Sunday, August 11, 2013

My Latest Ebay Score


     I'm sure you've all heard of the Missing Friends Column that ran in the Boston Pilot from 1831 to 1921.  Over that span of years thousands of ads were placed, seeking family and friends with whom contact had been lost.  A huge number, as can well be imagined, were during the famine.  With the high illiteracy rates, few letters were written during that time period and it was easy to loose contact with sons, brothers and husbands who were following the railroads and canals so many of them were employed building.
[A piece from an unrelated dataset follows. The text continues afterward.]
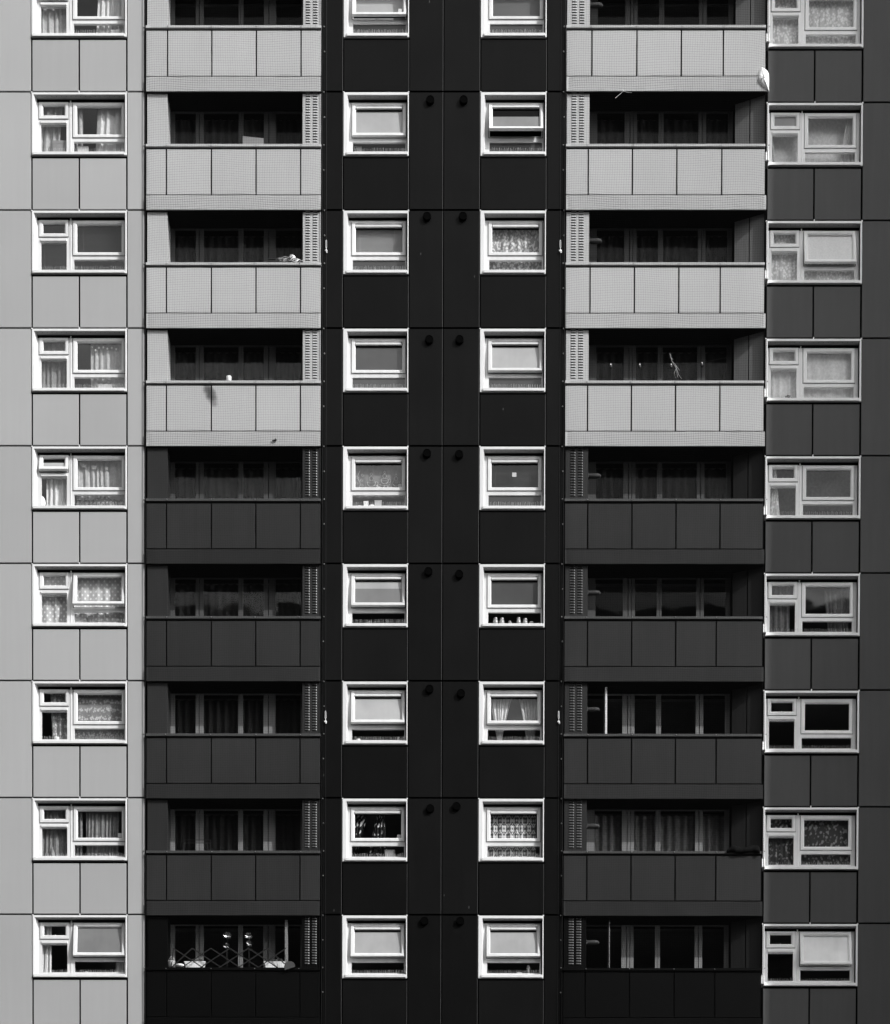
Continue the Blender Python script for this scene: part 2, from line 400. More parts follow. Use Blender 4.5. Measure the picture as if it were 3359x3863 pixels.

      It began with an ad that appeared on the first day of October in 1831that read:
     Patrick M'Dermott, a native of County Kildare, and who was married in Kingston, near Dublin, is hereby informed that his wife and four children have arrived in Boston.  They understand that he left Roxbury, in this state about twelve months since, to obtain work as a stone mason; they are extremely anxious to hear from him.  He is hereby requested to write or come for his poor family, to this city, as soon as possible.

     You have to wonder how Peter could not have known his family was on it's way to America, how did they get the money for passage?
     You may not have known that the Pilot, today the official newspaper of the Archdiocese of Boston, is America's oldest Catholic newspaper, first published September 5th in 1829 through the efforts of Bishop Joseph Fenwick of Boston.  It started out with the name Jesuit Sentinel, and went through several names before becoming The Pilot.  In 1834 it was sold to two laymen, but in 1908 Bishop William H. O'Connell purchased the Pilot and it became the official voice of the archdiocese.

     The ads that were placed in the paper have been indexed by Boston College and are freely available online here.  These are not a transcription of the entire ad, but an index giving the names of the persons being sought and their seekers along with addresses in the USA and Ireland.  The actual ad may well have contained additional information. Luckily, the ads have been transcribed and are in book form at most larger libraries.  If you should find an ancestor in the index it pays to check one of the volumes, (there are seven arranged by year), to see if the original ad contained more about them.

     Scanning the items on Ebay last week I spied a modestly priced copy of volume I! Of course I bought it, and yesterday it arrived.  The stories are heartbreaking, and there are no notations of whether or not these lost souls were ever reunited.  One sad entry was from a woman looking for her children, they had been separated at the Grosse Ile Canada quarentine station where so many Irish immigrants perished during the year 1847.  

     Looking at the online index this morning I found George Browne of Coolarig [sic], County Kerry being sought by none other than his sister Sarah Browne Griffin of Palmyra, New York.  Sarah, of Coolaclarig, was the aunt of Mary Gunn, my 3rd great grandmother, and sister to Mary's mother.  The ad was dated 1856.  Long story short, volume III that covers that year is now on it's way to New York.